In the data below, find every line that has the string "Blender", and copy it.

**3D scene scripts:**
--- START ---
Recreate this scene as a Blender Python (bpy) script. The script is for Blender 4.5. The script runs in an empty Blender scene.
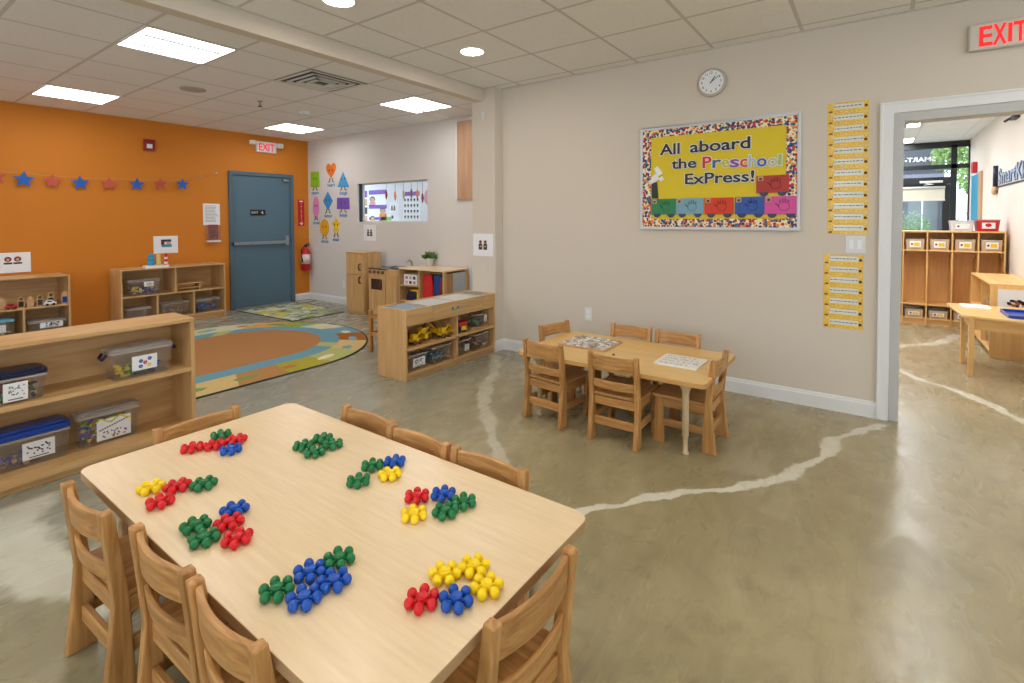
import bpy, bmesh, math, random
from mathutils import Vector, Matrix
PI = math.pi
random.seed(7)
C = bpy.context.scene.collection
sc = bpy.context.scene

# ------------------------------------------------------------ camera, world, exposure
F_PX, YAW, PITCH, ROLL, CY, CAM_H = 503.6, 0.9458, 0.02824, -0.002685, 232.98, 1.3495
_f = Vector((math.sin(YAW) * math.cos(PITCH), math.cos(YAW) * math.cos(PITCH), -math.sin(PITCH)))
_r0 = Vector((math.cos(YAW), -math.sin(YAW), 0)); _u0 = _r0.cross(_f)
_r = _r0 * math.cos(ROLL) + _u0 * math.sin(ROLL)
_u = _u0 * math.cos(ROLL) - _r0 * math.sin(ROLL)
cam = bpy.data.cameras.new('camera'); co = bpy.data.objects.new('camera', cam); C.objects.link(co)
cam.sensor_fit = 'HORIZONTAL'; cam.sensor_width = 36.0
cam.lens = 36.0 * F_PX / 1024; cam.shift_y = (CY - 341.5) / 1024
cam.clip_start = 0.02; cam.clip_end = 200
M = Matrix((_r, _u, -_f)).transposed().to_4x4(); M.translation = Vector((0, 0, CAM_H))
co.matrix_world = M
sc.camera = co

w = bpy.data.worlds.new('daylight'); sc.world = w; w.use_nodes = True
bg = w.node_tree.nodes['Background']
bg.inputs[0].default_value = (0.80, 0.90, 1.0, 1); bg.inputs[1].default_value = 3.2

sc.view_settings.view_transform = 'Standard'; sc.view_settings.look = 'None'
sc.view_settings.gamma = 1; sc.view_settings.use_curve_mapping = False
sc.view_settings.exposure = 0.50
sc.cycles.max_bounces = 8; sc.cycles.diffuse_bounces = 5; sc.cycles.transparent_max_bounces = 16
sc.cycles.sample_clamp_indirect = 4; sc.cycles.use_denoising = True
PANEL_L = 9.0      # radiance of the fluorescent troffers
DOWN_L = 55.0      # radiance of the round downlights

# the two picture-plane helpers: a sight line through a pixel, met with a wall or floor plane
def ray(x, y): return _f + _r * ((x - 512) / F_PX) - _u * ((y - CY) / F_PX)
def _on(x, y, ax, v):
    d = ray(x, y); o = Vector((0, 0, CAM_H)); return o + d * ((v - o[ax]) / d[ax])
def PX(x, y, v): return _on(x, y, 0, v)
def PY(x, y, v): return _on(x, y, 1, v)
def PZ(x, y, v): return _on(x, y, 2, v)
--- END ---
--- START ---
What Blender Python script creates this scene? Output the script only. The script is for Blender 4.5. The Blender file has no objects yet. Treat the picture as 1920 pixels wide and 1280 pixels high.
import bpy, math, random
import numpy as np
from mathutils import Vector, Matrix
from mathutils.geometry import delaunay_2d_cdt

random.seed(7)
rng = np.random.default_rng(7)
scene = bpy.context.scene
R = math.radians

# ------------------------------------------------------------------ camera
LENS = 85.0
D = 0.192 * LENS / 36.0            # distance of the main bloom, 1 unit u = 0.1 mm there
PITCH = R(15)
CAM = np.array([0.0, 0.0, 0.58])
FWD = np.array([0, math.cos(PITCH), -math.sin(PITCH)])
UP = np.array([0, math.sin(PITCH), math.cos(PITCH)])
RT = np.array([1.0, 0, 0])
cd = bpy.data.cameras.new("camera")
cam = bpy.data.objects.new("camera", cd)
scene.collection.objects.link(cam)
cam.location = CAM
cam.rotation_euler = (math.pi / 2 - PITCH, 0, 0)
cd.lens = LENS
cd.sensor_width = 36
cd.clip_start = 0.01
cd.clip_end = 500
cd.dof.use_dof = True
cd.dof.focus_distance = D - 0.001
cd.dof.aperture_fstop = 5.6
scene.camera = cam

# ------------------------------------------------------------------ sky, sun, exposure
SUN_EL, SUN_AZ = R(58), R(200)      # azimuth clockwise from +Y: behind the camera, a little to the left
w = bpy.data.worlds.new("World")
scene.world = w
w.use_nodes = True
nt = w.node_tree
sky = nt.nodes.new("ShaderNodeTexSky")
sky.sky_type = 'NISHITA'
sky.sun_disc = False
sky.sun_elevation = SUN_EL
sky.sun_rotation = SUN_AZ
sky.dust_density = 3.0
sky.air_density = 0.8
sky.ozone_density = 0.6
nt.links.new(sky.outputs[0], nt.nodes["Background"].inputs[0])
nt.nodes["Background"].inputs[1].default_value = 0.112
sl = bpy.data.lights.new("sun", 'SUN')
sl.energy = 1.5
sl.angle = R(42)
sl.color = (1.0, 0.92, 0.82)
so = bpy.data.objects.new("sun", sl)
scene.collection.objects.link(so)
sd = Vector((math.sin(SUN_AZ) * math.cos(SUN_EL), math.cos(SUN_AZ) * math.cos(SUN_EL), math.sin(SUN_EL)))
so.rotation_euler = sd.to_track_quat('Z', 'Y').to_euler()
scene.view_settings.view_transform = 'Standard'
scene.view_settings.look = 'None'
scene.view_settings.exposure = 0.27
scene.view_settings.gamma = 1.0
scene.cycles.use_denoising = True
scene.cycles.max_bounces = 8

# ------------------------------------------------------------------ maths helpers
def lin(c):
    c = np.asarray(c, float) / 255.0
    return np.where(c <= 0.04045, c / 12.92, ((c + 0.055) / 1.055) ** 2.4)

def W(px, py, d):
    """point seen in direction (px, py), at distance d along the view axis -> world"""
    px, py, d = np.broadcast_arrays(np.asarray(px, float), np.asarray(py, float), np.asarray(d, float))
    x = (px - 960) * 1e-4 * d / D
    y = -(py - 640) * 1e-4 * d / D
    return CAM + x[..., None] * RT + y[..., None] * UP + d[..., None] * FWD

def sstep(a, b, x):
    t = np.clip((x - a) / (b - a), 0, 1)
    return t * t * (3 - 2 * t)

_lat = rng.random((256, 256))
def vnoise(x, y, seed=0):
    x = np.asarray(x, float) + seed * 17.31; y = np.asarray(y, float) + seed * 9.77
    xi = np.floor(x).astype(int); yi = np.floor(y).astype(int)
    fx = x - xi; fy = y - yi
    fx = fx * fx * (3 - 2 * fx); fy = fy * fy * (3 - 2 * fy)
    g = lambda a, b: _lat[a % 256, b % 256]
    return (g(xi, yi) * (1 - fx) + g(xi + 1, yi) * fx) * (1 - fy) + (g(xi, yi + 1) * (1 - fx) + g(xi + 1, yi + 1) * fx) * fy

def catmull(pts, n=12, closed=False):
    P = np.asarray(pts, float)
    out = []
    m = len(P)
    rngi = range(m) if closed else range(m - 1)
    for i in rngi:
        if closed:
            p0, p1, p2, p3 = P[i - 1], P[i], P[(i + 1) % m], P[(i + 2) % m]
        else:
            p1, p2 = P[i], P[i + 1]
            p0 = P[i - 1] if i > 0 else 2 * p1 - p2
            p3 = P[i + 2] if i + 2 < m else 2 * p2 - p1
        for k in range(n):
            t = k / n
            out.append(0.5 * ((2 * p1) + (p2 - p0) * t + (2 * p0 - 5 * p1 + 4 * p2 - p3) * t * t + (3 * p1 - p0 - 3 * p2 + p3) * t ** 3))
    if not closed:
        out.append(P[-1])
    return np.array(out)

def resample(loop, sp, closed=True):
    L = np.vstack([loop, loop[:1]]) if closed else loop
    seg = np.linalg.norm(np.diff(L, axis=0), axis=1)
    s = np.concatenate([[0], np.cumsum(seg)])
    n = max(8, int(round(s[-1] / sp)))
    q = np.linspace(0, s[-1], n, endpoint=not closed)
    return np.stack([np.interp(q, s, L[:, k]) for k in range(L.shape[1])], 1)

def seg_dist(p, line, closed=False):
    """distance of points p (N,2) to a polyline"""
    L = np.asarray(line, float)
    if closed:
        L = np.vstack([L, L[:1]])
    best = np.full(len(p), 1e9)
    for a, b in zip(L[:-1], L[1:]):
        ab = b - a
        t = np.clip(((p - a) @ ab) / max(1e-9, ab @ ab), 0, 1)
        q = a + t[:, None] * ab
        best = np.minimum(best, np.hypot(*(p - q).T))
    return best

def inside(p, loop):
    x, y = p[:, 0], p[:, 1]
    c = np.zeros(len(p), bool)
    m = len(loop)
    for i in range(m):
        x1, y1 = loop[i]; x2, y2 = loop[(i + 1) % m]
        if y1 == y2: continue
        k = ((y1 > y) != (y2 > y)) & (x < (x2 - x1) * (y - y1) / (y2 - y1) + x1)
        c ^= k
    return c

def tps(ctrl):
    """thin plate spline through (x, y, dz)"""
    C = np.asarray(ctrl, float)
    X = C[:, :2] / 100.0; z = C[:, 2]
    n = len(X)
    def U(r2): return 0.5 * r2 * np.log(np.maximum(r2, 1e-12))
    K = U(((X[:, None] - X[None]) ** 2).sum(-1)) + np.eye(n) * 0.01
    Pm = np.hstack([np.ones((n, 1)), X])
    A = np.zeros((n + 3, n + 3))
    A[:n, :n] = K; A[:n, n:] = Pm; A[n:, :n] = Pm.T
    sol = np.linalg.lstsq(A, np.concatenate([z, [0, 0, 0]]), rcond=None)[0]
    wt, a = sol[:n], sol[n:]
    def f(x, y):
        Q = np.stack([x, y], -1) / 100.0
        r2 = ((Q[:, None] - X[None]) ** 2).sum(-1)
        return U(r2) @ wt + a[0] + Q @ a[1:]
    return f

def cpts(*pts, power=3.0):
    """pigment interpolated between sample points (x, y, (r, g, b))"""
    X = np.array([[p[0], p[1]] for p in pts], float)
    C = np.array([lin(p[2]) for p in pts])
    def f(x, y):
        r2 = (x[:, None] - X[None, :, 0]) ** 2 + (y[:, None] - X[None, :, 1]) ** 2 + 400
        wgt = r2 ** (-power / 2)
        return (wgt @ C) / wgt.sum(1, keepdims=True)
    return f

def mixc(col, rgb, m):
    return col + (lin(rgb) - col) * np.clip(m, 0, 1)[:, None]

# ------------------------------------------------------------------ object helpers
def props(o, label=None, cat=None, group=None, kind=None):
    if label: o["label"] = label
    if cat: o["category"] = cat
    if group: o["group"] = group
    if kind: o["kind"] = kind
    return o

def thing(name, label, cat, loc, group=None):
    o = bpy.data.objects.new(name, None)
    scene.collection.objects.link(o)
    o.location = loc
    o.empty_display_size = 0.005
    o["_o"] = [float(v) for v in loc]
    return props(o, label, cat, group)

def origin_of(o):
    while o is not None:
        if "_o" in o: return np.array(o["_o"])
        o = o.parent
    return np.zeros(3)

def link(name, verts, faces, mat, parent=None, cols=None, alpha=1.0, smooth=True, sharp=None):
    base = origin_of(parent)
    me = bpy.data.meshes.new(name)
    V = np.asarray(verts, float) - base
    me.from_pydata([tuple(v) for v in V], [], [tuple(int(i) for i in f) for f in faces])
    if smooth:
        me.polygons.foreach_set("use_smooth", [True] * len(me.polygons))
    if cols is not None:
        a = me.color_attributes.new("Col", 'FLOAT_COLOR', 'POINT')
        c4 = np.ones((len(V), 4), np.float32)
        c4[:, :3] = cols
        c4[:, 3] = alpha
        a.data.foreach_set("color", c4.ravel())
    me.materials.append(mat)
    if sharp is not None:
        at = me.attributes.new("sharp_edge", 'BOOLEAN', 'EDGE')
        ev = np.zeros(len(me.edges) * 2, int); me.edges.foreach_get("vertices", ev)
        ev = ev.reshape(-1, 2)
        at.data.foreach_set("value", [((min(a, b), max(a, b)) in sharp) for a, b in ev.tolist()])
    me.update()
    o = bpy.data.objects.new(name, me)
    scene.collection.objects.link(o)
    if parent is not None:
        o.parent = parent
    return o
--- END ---
**Solution for this task:**
Recreate this scene as a Blender Python (bpy) script. The script is for Blender 4.5. The script runs in an empty Blender scene.
What Blender Python script creates this scene? Output the script only. The script is for Blender 4.5. The Blender file has no objects yet. Treat the picture as 1920 pixels wide and 1280 pixels high.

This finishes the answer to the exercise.